Hitchcock se refería a esto como “la satisfacción del dolor temporal”. Es decir, que la gente que ve su cine “soportará las agonías de una película de suspenso”, siempre que les des alguna forma de liberación catártica de la tensión. Así vemos cómo utilizaba la cámara de modo que el espectador fuese casi un voyerista, o la música que genera intriga (como el Psicosis, en la escena de la bañera), o enfocándose en detalles que hacen que el espectador note qué es lo que está pasando. Este es un punto esencial de su cine.

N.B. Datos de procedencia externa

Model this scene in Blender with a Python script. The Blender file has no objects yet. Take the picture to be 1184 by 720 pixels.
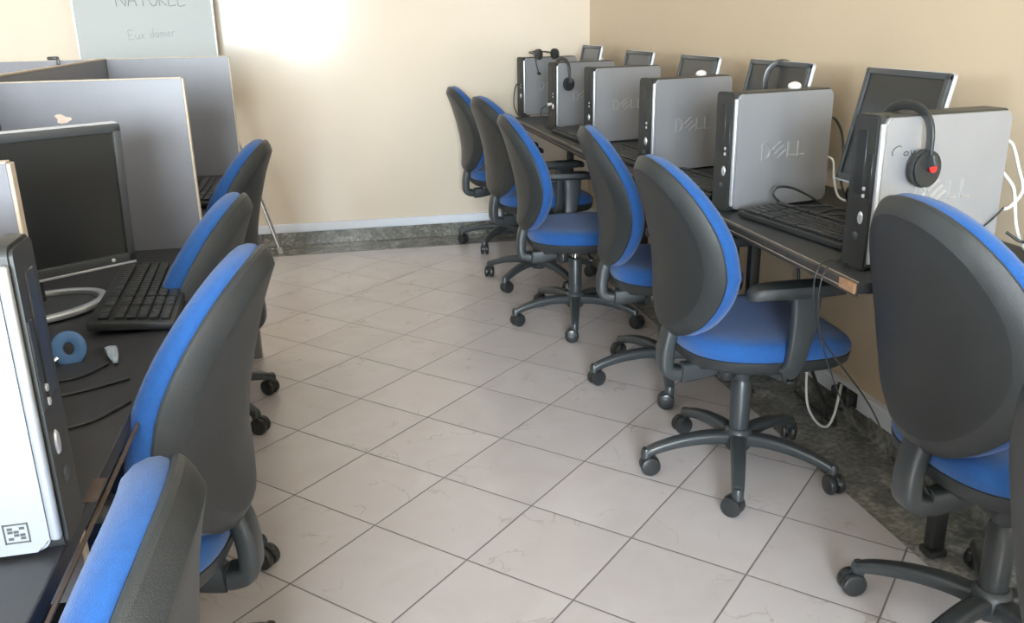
import bpy, bmesh, math, random
from mathutils import Vector, Matrix
random.seed(7)
SC = bpy.context.scene
COL = SC.collection
PI = math.pi
R = math.radians

# ------------------------------------------------------------------ materials
def newmat(name):
    m = bpy.data.materials.new(name); m.use_nodes = True
    nt = m.node_tree
    return m, nt, nt.nodes['Principled BSDF']

def N(nt, kind, **kw):
    n = nt.nodes.new(kind)
    for k, v in kw.items(): setattr(n, k, v)
    return n

def simple(name, col, rough=0.5, metal=0.0, var=0.12, scale=40, bump=0.0, bscale=300, spec=0.5, coat=0.0, coat_rough=0.2, sheen=0.0):
    """A base colour broken up by two octaves of noise, optional fine bump."""
    m, nt, b = newmat(name)
    tc = N(nt, 'ShaderNodeTexCoord')
    nz = N(nt, 'ShaderNodeTexNoise'); nz.inputs['Scale'].default_value = scale; nz.inputs['Detail'].default_value = 4
    nt.links.new(tc.outputs['Object'], nz.inputs['Vector'])
    mx = N(nt, 'ShaderNodeMix', data_type='RGBA')
    mx.inputs[6].default_value = (*[c*(1-var) for c in col], 1)
    mx.inputs[7].default_value = (*[min(1, c*(1+var)) for c in col], 1)
    nt.links.new(nz.outputs['Fac'], mx.inputs[0])
    nt.links.new(mx.outputs[2], b.inputs['Base Color'])
    b.inputs['Roughness'].default_value = rough
    b.inputs['Metallic'].default_value = metal
    b.inputs['Specular IOR Level'].default_value = spec
    b.inputs['Coat Weight'].default_value = coat
    b.inputs['Coat Roughness'].default_value = coat_rough
    b.inputs['Sheen Weight'].default_value = sheen
    if bump:
        n2 = N(nt, 'ShaderNodeTexNoise'); n2.inputs['Scale'].default_value = bscale; n2.inputs['Detail'].default_value = 2
        nt.links.new(tc.outputs['Object'], n2.inputs['Vector'])
        bp = N(nt, 'ShaderNodeBump'); bp.inputs['Strength'].default_value = bump; bp.inputs['Distance'].default_value = 0.002
        nt.links.new(n2.outputs['Fac'], bp.inputs['Height'])
        nt.links.new(bp.outputs['Normal'], b.inputs['Normal'])
    return m

M = {}
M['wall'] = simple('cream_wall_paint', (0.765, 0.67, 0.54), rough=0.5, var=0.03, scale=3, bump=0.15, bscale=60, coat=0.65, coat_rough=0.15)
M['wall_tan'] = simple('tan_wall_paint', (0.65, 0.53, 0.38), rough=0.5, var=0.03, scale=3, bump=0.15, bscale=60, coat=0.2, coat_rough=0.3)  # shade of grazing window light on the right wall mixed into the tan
M['ceiling'] = simple('ceiling_paint', (0.78, 0.76, 0.70), rough=0.8, var=0.02, scale=4)
M['trunking'] = simple('white_plastic_trunking', (0.80, 0.85, 0.93), rough=0.4, var=0.04, scale=20)
M['black'] = simple('black_moulded_plastic', (0.026, 0.030, 0.032), rough=0.42, var=0.15, scale=14, bump=0.35, bscale=700, spec=0.55)
M['black_gloss'] = simple('black_smooth_plastic', (0.030, 0.032, 0.033), rough=0.28, var=0.15, scale=20)
M['black_rim'] = simple('black_satin_plastic', (0.042, 0.049, 0.053), rough=0.36, var=0.1, scale=14, spec=0.6)
M['charcoal'] = simple('charcoal_plastic', (0.036, 0.038, 0.037), rough=0.42, var=0.12, scale=20)
M['blue'] = simple('blue_woven_fabric', (0.008, 0.088, 0.315), rough=0.85, var=0.22, scale=120, bump=0.6, bscale=900, sheen=0.25)
M['chrome'] = simple('chrome_steel', (0.75, 0.76, 0.78), rough=0.15, metal=1.0, var=0.03)
M['silver'] = simple('silver_painted_plastic', (0.43, 0.445, 0.475), rough=0.48, metal=0.55, var=0.05, scale=9, bump=0.08, bscale=500)
M['silver_edge'] = simple('bright_silver_plastic', (0.70, 0.73, 0.77), rough=0.32, metal=0.6, var=0.03)
M['logo'] = simple('silver_logo_plastic', (0.62, 0.64, 0.66), rough=0.35, metal=0.75, var=0.03)  # panel silver made lighter, highlights of the embossed letters put into the colour
M['steel_case'] = simple('dark_steel_case', (0.075, 0.078, 0.074), rough=0.45, metal=0.5, var=0.1, scale=16)
M['desk'] = simple('dark_desk_laminate', (0.028, 0.031, 0.033), rough=0.45, spec=0.35, var=0.35, scale=9, bump=0.1, bscale=200)
M['desk_left'] = simple('dark_brown_laminate', (0.040, 0.040, 0.044), rough=0.5, var=0.3, scale=12, bump=0.1, bscale=200)
M['edge_band'] = simple('worn_black_edge_band', (0.05, 0.046, 0.042), rough=0.45, var=0.4, scale=60)
M['raw_wood'] = simple('raw_chipboard', (0.36, 0.20, 0.11), rough=0.8, var=0.3, scale=80)
M['worn_line'] = simple('worn_edge_wood', (0.33, 0.27, 0.22), rough=0.7, var=0.5, scale=35)
M['brown_line'] = simple('dark_worn_edge', (0.09, 0.06, 0.045), rough=0.6, var=0.5, scale=30)
M['panel'] = simple('grey_laminate_panel', (0.20, 0.202, 0.225), rough=0.36, var=0.16, scale=6, bump=0.08, bscale=250)
M['panel_edge'] = simple('beige_panel_edge', (0.58, 0.50, 0.40), rough=0.6, var=0.2, scale=50)
M['screen'] = simple('dark_lcd_screen', (0.024, 0.026, 0.026), rough=0.33, var=0.1, scale=5)
M['bezel_grey'] = simple('dark_grey_bezel', (0.060, 0.066, 0.070), rough=0.38, var=0.1, scale=18)
M['white_plastic'] = simple('white_plastic', (0.80, 0.80, 0.78), rough=0.4, var=0.04)
M['light_grey'] = simple('light_grey_plastic', (0.55, 0.56, 0.56), rough=0.4, var=0.06)
M['red'] = simple('red_plastic', (0.62, 0.03, 0.03), rough=0.4, var=0.1)
M['ring_blue'] = simple('blue_plastic_ring', (0.10, 0.24, 0.50), rough=0.4, var=0.1)
M['board'] = simple('white_board_enamel', (0.50, 0.545, 0.55), rough=0.65, var=0.03, scale=5, spec=0.2)
M['ink'] = simple('faded_marker_ink', (0.24, 0.26, 0.27), rough=0.7, var=0.2)
M['ink_faint'] = simple('faint_marker_ink', (0.34, 0.38, 0.39), rough=0.7, var=0.1)
M['ink_dark'] = simple('black_marker_ink', (0.08, 0.08, 0.08), rough=0.7, var=0.2)
M['foam'] = simple('black_ear_foam', (0.030, 0.032, 0.032), rough=0.9, var=0.3, scale=200, bump=0.6, bscale=500)
M['peel'] = simple('torn_laminate_core', (0.70, 0.56, 0.46), rough=0.85, var=0.15, scale=60)
M['paper'] = simple('pale_blue_plastic_wrap', (0.45, 0.52, 0.60), rough=0.4, var=0.3, scale=60)
M['glass'] = None
gm, nt, b = newmat('window_glass'); b.inputs['Transmission Weight'].default_value = 1; b.inputs['Roughness'].default_value = 0.0
b.inputs['Base Color'].default_value = (0.95, 0.97, 1, 1); b.inputs['IOR'].default_value = 1.1
gn = N(nt, 'ShaderNodeTexNoise'); gn.inputs['Scale'].default_value = 2.0
M['glass'] = gm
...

¿Por dónde pasan las claves de las películas de Hitchcock? Responde Rodrigo González, crítico de cine de Culto. “Hitchcok había estudiado ingeniería y creo que no hay que menospreciar esa pericia técnica a la hora de analizarlo y observar su legado. Con él, de alguna manera, se profesionalizó todo. Llegaba vestido de corbata y traje al set, diseñaba cuidadosamente sus guiones y storyboards (con dibujos muy precisos) de las acciones, trabajaba de 9 a 5 y no se excedía en el presupuesto. Con eso ganó autonomía, respeto y empezó a producir sus propias películas. Su disciplina le hizo maestro y dueño de su propio arte. Le otorgó un valor no visto hasta entonces a artes y oficios adyacentes, como la música y la fotografía. Si no fuera por las partituras de Bernard Herrmann o la fotografía de Robert Burks, Hitchock no sería Hitchcock”.
González destaca un punto en el que ahondábamos, el del uso de la cámara: “La hizo un arma infalible, a menudo entregándonos información que los protagonistas de sus películas no tenían, haciéndonos cómplices y participes de lo que estaba sucediendo, transformándonos en voyeuristas de situaciones embarazosas, llenándonos de ansiedad y tensión: en La Ventana Indiscreta vemos lo que pasa en los departamentos vecinos del personaje de James Stewart, en Psicosis observamos los comportamientos de Norman Bates, etcétera. Estas ‘técnicas’ definieron el cine moderno y hoy todo el mundo las ocupa. En ese sentido, Hitchcock superó su categoría de gran técnico para transformarse en un innovador, en un rupturista, en un genio a fin de cuentas”.
“Para Hitchcock es muy importante que siempre la cámara representa la mirada de alguien, sea el protagonista o el propio espectador. Esto hace que ninguna toma o escena sea, por decirlo de alguna forma, inocua. Todo importa. Los ojos de Jeff (James Stewart) en La Ventana Indiscreta o los de Scottie (de nuevo Stewart en Vértigo), son nuestros ojos. Los de Norman Bates (Anthony Perkins) o los de Marion Crane (Janet Leigh) en Psicosis son los de nosotros también. Luego, el montaje lo termina de hacer todo, ese es el acto de magia final. No por nada su primera montajista fue Alma Reville, su propia esposa”.